3 Commonly Asked Plant Questions

Our Costa Farms Customer Service Plant Gurus field lots of questions about plants. Here are the three of the most common questions -- about watering, repotting, and soil -- and their answers.

Q: I’m confused about watering. How often and how much should I water my plant? How to know if it is over or underwatered?

A: It's best to keep watering simple. Place your finger into the top layer of soil. If moist, do not water. If dry, add water. You will need to spend a little time figuring out your plant's schedule, but monitoring over a few weeks should get you to a point where you are watering once or twice a week.

Keep in mind as seasons change, so will watering needs. When you turn on your air conditioning or heating, humidity will change and the plant will have different water uses.

Always when you water do so until you see water coming out the drain holes. Allow time for the plant to absorb the water.

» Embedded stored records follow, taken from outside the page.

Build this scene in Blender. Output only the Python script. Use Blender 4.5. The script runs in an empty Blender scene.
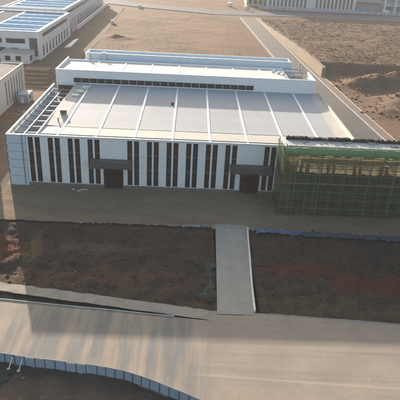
import bpy, bmesh, math, random
from mathutils import Vector, noise, Matrix
random.seed(7)
S = bpy.context.scene
COL = S.collection
R = math.radians

# ------------------------------------------------------------------ helpers
class MB:
    """collects boxes, quads and tubes, then links them as one mesh object"""
    def __init__(s): s.v = []; s.f = []
    def add(s, vs, fs):
        n = len(s.v); s.v += [tuple(v) for v in vs]; s.f += [tuple(i + n for i in f) for f in fs]; return s
    def box(s, x0, x1, y0, y1, z0, z1):
        return s.add([(x0,y0,z0),(x1,y0,z0),(x1,y1,z0),(x0,y1,z0),(x0,y0,z1),(x1,y0,z1),(x1,y1,z1),(x0,y1,z1)],
                     [(3,2,1,0),(4,5,6,7),(0,1,5,4),(1,2,6,5),(2,3,7,6),(3,0,4,7)])
    def hexa(s, b, t):      # four bottom corners, four top corners, ccw from above
        return s.add(list(b) + list(t), [(3,2,1,0),(4,5,6,7),(0,1,5,4),(1,2,6,5),(2,3,7,6),(3,0,4,7)])
    def quad(s, *p): return s.add(p, [tuple(range(len(p)))])
    def bar(s, a, b, r, n=6):
        a = Vector(a); b = Vector(b); d = (b - a).normalized()
        u = d.orthogonal().normalized(); w = d.cross(u); vs = []
        for c in (a, b):
            for i in range(n):
                t = 2*math.pi*i/n; vs.append(c + r*(math.cos(t)*u + math.sin(t)*w))
        fs = [(i, (i+1) % n, n+(i+1) % n, n+i) for i in range(n)] + [tuple(range(n-1, -1, -1)), tuple(range(n, 2*n))]
        return s.add(vs, fs)
    def beam(s, a, b, w, h):    # rectangular bar, h vertical
        a = Vector(a); b = Vector(b); d = (b-a); d.z = 0; d.normalize(); n = Vector((-d.y, d.x, 0))*w/2
        z = Vector((0,0,h))
        return s.hexa([a-n, b-n, b+n, a+n], [a-n+z, b-n+z, b+n+z, a+n+z])
    def lump(s, c, r, seed=0, flat=.6, sub=1):
        bm = bmesh.new(); bmesh.ops.create_icosphere(bm, subdivisions=sub, radius=1)
        vs = []
        for v in bm.verts:
            k = 1 + .35*noise.noise(v.co*1.3 + Vector((seed*3.7, seed*1.3, 0)))
            vs.append((c[0]+v.co.x*r*k, c[1]+v.co.y*r*k, c[2]+v.co.z*r*k*flat))
        bm.verts.index_update()
        s.add(vs, [tuple(v.index for v in f.verts) for f in bm.faces]); bm.free(); return s
    def build(s, name, m, parent=None, local=False, smooth=False, bevel=0):
        me = bpy.data.meshes.new(name)
        off = Vector((0,0,0))
        if parent is not None and not local:
            q = parent
            while q is not None: off += q.location; q = q.parent
        me.from_pydata([tuple(Vector(v) - off) for v in s.v], [], s.f); me.update()
        bm = bmesh.new(); bm.from_mesh(me); bmesh.ops.recalc_face_normals(bm, faces=bm.faces[:]); bm.to_mesh(me); bm.free()
        me.materials.append(m)
        if smooth:
            for p in me.polygons: p.use_smooth = True
        o = bpy.data.objects.new(name, me); COL.objects.link(o)
        if parent is not None: o.parent = parent
        if bevel:
            b = o.modifiers.new('bevel', 'BEVEL'); b.width = bevel; b.segments = 1; b.limit_method = 'ANGLE'
        return o
def tag(o, label, cat, group=None, kind=None):
    if label: o['label'] = label
    if cat: o['category'] = cat
    if group: o['group'] = group
    if kind: o['kind'] = kind
    return o
def thing(name, loc, label, cat, group=None, rz=0):
    o = bpy.data.objects.new(name, None); COL.objects.link(o); o.location = loc; o.rotation_euler.z = rz
    return tag(o, label, cat, group)
def struct(o): o['kind'] = 'structure'; return o
def stuff(o, label, cat): return tag(o, label, cat, None, 'stuff')
def kids(o): return [c for c in list(COL.objects) if c.parent == o]
def dup(o, parent=None):
    c = o.copy(); COL.objects.link(c); c.parent = parent
    for k in kids(o): dup(k, c)
    return c
def fbm(x, y, s, o=4, seed=0.): return noise.fractal(Vector((x*s+seed, y*s-seed, seed*.7)), 1.0, 2.0, o)

# ------------------------------------------------------------------ materials
def nt(name):
    m = bpy.data.materials.new(name); m.use_nodes = True
    t = m.node_tree; b = t.nodes['Principled BSDF']; return m, t, b
def N(t, typ, **kw):
    n = t.nodes.new(typ)
    for k, v in kw.items():
        if hasattr(n, k): setattr(n, k, v)
        else: n.inputs[k].default_value = v
    return n
def rgba(c): return (c[0], c[1], c[2], 1)
def coords(t, scale=(1,1,1), rot=0):
    tc = N(t, 'ShaderNodeTexCoord'); mp = N(t, 'ShaderNodeMapping')
    mp.inputs['Scale'].default_value = scale; mp.inputs['Rotation'].default_value = (0,0,rot)
    t.links.new(tc.outputs['Object'], mp.inputs['Vector']); return mp.outputs['Vector']
def noise_fac(t, vec, scale, detail=6, rough=.6, lo=.35, hi=.65):
    n = N(t, 'ShaderNodeTexNoise', Scale=scale, Detail=detail, Roughness=rough); t.links.new(vec, n.inputs['Vector'])
    r = N(t, 'ShaderNodeMapRange'); r.inputs['From Min'].default_value = lo; r.inputs['From Max'].default_value = hi
    t.links.new(n.outputs['Fac'], r.inputs['Value']); return r.outputs['Result']
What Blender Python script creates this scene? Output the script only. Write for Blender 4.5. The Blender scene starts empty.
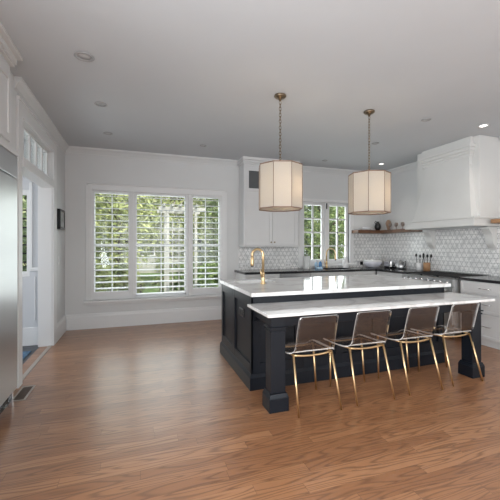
import bpy, bmesh, math, random
from mathutils import Vector, Matrix, noise
S = bpy.context.scene
COL = S.collection
random.seed(7)

# ------------------------------------------------------------------ camera
cd = bpy.data.cameras.new('camera'); cam = bpy.data.objects.new('camera', cd); COL.objects.link(cam)
cam.location = (0, 0, 1.38)
cam.rotation_euler = (math.radians(90), 0, math.radians(-18.7))
cd.sensor_width = 36; cd.lens = 335 / 500 * 36; cd.shift_y = -0.009; cd.clip_start = .05
S.camera = cam

# ------------------------------------------------------------------ world, sun, daylight, exposure
W = bpy.data.worlds.new('world'); S.world = W; W.use_nodes = True
bg = W.node_tree.nodes['Background']
sky = W.node_tree.nodes.new('ShaderNodeTexSky'); sky.sky_type = 'NISHITA'; sky.sun_disc = False
sky.sun_elevation = math.radians(48); sky.sun_rotation = math.radians(200); sky.air_density = 1.2; sky.dust_density = 4.0
mixs = W.node_tree.nodes.new('ShaderNodeMixRGB'); mixs.inputs[0].default_value = .55
mixs.inputs[2].default_value = (4.5, 4.8, 5.0, 1)
W.node_tree.links.new(sky.outputs[0], mixs.inputs[1]); W.node_tree.links.new(mixs.outputs[0], bg.inputs[0])
bg.inputs[1].default_value = .37

def area(name, loc, rot, sx, sy, power, col=(1, 1, 1)):
    l = bpy.data.lights.new(name, 'AREA'); l.shape = 'RECTANGLE'; l.size = sx; l.size_y = sy; l.energy = power; l.color = col
    o = bpy.data.objects.new(name, l); COL.objects.link(o); o.location = loc; o.rotation_euler = rot
    return o
R = math.radians
sl = bpy.data.lights.new('sun', 'SUN'); sl.energy = 3.6; sl.angle = R(1.5); sl.color = (1, .95, .86)
so = bpy.data.objects.new('sun', sl); COL.objects.link(so); so.rotation_euler = (R(42), 0, R(24))
# unseen fill lamp added behind the camera; left windows are assumed, out of view
area('rear_fill', (2.0, -2.95, 1.55), (R(108), 0, 0), 5.4, 2.3, 66, (.935, .97, 1))
area('daylight_left_windows', (-1.32, -.55, 1.55), (R(110), 0, R(-90)), 3.0, 1.9, 215, (.935, .97, 1))
# daylight through the shuttered and sink windows; an added lamp brightens the side room
area('daylight_shutter_window', (.40, 6.42, 1.40), (R(-104), 0, 0), 2.1, 1.75, 27, (.93, .97, 1))
area('daylight_sink_window', (3.76, 6.42, 1.60), (R(-112), 0, 0), 1.0, 1.2, 17, (.93, .97, 1))
area('side_room_fill', (-3.4, 4.45, 1.6), (R(112), 0, R(-90)), 1.6, 1.6, 30, (.95, .98, 1))
vs = S.view_settings; vs.view_transform = 'Standard'; vs.look = 'None'; vs.gamma = 1; vs.use_curve_mapping = False
vs.exposure = 0.25

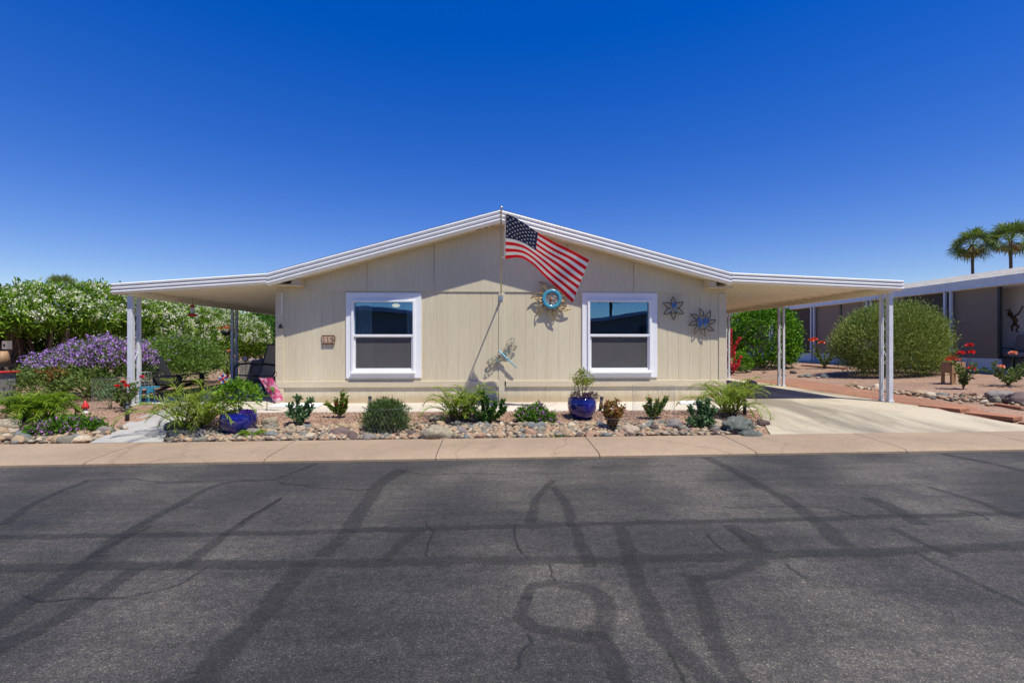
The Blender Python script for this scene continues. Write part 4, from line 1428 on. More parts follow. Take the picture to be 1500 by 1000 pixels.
def date_palm(label, base, trunks, nf, ln, leaflen, leaf, group=None, droop=1.5, name='pygmy_palm', el=(.5, 1.35), npair=30):
    base = Vector(base)
    root = thing(name, label, 'palm', base, group)
    for dx, dy, lx, ly, h, sc in trunks:
        b0 = base + Vector((dx, dy, -.02)); t0 = b0 + Vector((lx, ly, h))
        pts = [b0, b0.lerp(t0, .35) + Vector((lx * .05, 0, 0)), b0.lerp(t0, .7), t0]
        MB().tube(pts, [.038, .034, .036, .028], 9).build('trunk', M['palmtrunk'], root, True)
        for k in range(nf):
            az = k * 2.399 + rng.uniform(-.2, .2); t = (k + .5) / nf
            e = el[1] - (el[1] - el[0]) * t + rng.uniform(-.12, .12)
            frond(root, t0 + Vector((math.cos(az), math.sin(az), 0)) * .015, az, e, ln * sc * rng.uniform(.8, 1.12), droop * rng.uniform(.75, 1.25), leaf, leaflen * sc, npair)
    return root


def cage(label, base, r, h, cell=.05, wr_=.0011):
    base = Vector(base); mb = MB()
    n = max(10, int(2 * PI * r / cell)); m = int(h / cell)
    for j in range(m):
        z0, z1 = base.z + h * j / m, base.z + h * (j + 1) / m
        for k in range(n):
            o = .5 * (j % 2)
            a0 = 2 * PI * (k + o) / n
            for s in (-.5, .5):
                a1 = a0 + 2 * PI * s / n
                mb.tube([(base.x + r * math.cos(a0), base.y + r * math.sin(a0), z0), (base.x + r * math.cos(a1), base.y + r * math.sin(a1), z1)], wr_, 3, 0, False)
    for z in (base.z + .005, base.z + h):
        mb.tube([(base.x + r * math.cos(q), base.y + r * math.sin(q), z) for q in np.linspace(0, 2 * PI, 33)], wr_ * 1.6, 4, 0, False)
    o = mb.build('wire_cage', M['galv'])
    return tag(o, label, 'wire cage')


def pot(label, base, R0, H0):
    root = thing('flowerpot', label, 'flowerpot', base)
    b = Vector(base)
    prof = [(.50, 0), (.62, .05), (.79, .18), (.92, .36), (.985, .54), (1.0, .68), (.985, .80), (.945, .90), (.925, .94), (.945, .975), (.93, 1.0), (.87, .985), (.85, .90), (.83, .86)]
    MB().lathe([(r * R0, z * H0) for r, z in prof], b, 40).build('pot_body', M['glaze'], root, True)
    MB().lathe([(R0 * .87, H0 * .875), (R0 * .4, H0 * .93), (.01, H0 * .94)], b, 24).build('soil', M['soil'], root, True)
    return root


# ---- the bed before the house
gp = G(286, 634)
date_palm('arching pygmy palm between the left walkway and the nearer blue pot', gp, [(-.10, .0, -.04, 0, .09, 1.0), (.06, .04, .05, .02, .12, 1.0), (.0, .1, .0, .05, .07, .85)], 14, .82, .19, L['palm'], 'pygmy palms in the front bed', 1.15, npair=21, el=(.62, 1.42))
gp = G(672, 616)
date_palm('pygmy palm beneath the flagpole shadow on the front wall', gp, [(-.06, 0, -.04, 0, .10, .95), (.10, .02, .05, 0, .13, 1.0), (.03, -.03, 0, 0, .05, .7)], 14, .58, .165, L['palm'], 'pygmy palms in the front bed', 1.0, npair=18, el=(.6, 1.42))
gp = G(1068, 611)
date_palm('pygmy palm at the driveway corner of the house', gp, [(-.05, 0, -.03, 0, .09, 1.0), (.05, .02, .07, 0, .11, 1.05), (.02, .08, .02, 0, .08, .9)], 12, .72, .18, L['palm'], 'pygmy palms in the front bed', 1.05, npair=20, el=(.62, 1.42))

gp = G(350, 634.5)
pot('cobalt blue glazed pot between the arching palm and the garden flag', gp, .222, .285)
pz = Vector((gp.x, gp.y, gp.z + .26))
root = shrub('potted_shrub', 'leafy bright green shrub growing in the blue pot by the garden flag', 'plant', pz, [(-.02, 0, .28, .20, .18, .16), (.10, .02, .22, .15, .14, .14), (-.12, 0, .18, .13, .13, .12)], 150, 5, .05, .055, .034, L['potgreen'], None, 6, .007, None, .6, -.6, .15)
P, N = blob(190, [(gp.x + .10, gp.y - .06, gp.z + .265, .105, .10, .035)], .4, -.3)
root = thing('trailing_flowers', 'violet trailing flowers at the rim of the blue pot by the garden flag', 'flowers', (gp.x + .1, gp.y - .06, gp.z + .26))
flowers('blossoms', P, 3, .018, .018, F['violet'], root)
leafcloud('foliage', P[:90], N[:90] + rng.normal(size=(90, 3)) * .5, .03, .012, L['purpleleaf'], root)
P, N = blob(70, [(gp.x - .11, gp.y - .04, gp.z + .27, .09, .08, .02)], .4, -.3)
root = thing('moss_plant', 'low yellow green plant at the rim of the blue pot by the garden flag', 'plant', (gp.x - .11, gp.y - .04, gp.z + .26))
leafcloud('foliage', P, N + rng.normal(size=P.shape) * .6, .035, .014, L['fern'], root)
tip = G(370, 641)
root = thing('palm_seedling', 'small drooping yellow green palm seedling at the foot of the blue pot', 'palm', tip)
for k in range(6): frond(root, tip, PI * (.9 + .28 * k), .9, .24, 2.0, L['fern'], .10, 16)

gp = G(852.5, 612)
pot('cobalt blue glazed pot below the window by the wall sun', gp, .215, .30)
pz = Vector((gp.x, gp.y, gp.z + .275))
stem_plant('potted_shrub', 'feathery yellow green shrub rising from the blue pot below the window', pz, [[(0, 0, 0), (.01, 0, .14), (.015, .01, .26)], [(.02, 0, 0), (.05, 0, .14), (.10, .02, .28)], [(-.02, 0, 0), (-.04, .01, .12), (-.07, 0, .25)]], L['yellowgreen'], .03, .012, 160, None, .006)
P, Dr, C_, N = clustered(95, 9, [(pz.x + .02, pz.y, pz.z + .31, .16, .14, .13)], .04, .7, -.9, .15, .6, 0, 1)
leafcloud('foliage', P, Dr, rng.uniform(.7, 1.2, len(P)) * .036, .013, L['yellowgreen'], bpy.data.objects[[o.name for o in COL.objects if o.name.startswith('potted_shrub')][-1]])
root = thing('trailing_plant', 'dusky purple foliage at the rim of the blue pot below the window', 'plant', pz)
for dx, r_ in ((-.10, .085), (.16, .075), (.06, .05)):
    P, N = blob(150, [(pz.x + dx, pz.y - .03, pz.z + .05, r_, r_, r_ * .85)], .7, -.6)
    leafcloud('foliage', P, N + rng.normal(size=P.shape) * .7, .035, .016, L['purpleleaf'], root)
flowers('blossoms', P, 1, .015, .013, F['lilac'], root)

gp = G(440, 622)
stem_plant('succulent_shrub', 'blue green rosette shrub between the garden flag and the red flowered spurge', gp, [
    [(0, 0, 0), (.0, 0, .12), (.0, 0, .22)], [(0, 0, .08), (-.10, 0, .16), (-.13, .0, .26)], [(0, 0, .05), (.10, 0, .14), (.13, 0, .22)], [(0, 0, .10), (.04, 0, .22), (.13, 0, .33)],
    [(0, 0, .1), (-.05, .03, .26), (-.045, .03, .36)], [(0, 0, .02), (-.07, -.03, .10), (-.12, -.04, .16)], [(0, 0, .02), (.05, -.05, .08), (.06, -.06, .14)]], L['jade'], .052, .030, 420, None, .012, None, 40)
gp = G(497, 612)
stem_plant('spurge', 'green spurge with tiny red flowers below the window by the house number', gp, [
    [(.02, 0, 0), (.03, 0, .15), (.05, 0, .36)], [(.02, 0, .03), (-.03, 0, .16), (-.05, .0, .26)], [(0, 0, .04), (-.10, 0, .14), (-.18, 0, .22)], [(.02, 0, .03), (.09, 0, .16), (.10, 0, .28)], [(.02, -.02, .03), (.04, -.05, .16), (.06, -.05, .24)]],
    L['spurge'], .046, .030, 620, None, .010, (F['red'], [(-.04, -.05, .21), (.06, -.06, .2)], .022), 10)
gp = G(957, 614)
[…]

Then empty the drip tray.

Read more about watering plants.

Q: Do I need to repot the plants right away / if not when?

A: The general rules on repotting are this: If you see roots growing out of the drainage holes in the bottom of your pot, it is time for a larger pot.

Do not increase the size of the new pot by more than 2 inches. If you have had your plant for more than 2 years, it’s time for fresh soil. A plant coming from Costa Farms will not need to be repotted for at least one year.

Read more about repotting houseplants. 

Q: What type of soil does Costa Farm use?

A: The soil we use is primarily coco coir. We do this because here in south Florida, coco coir is a byproduct of our industry and does not damage precious peat bogs.

Coir is a good choice for most tropical plants unless you tend be be an overwaterer. Coir holds moisture better, so those who water sparingly will find success.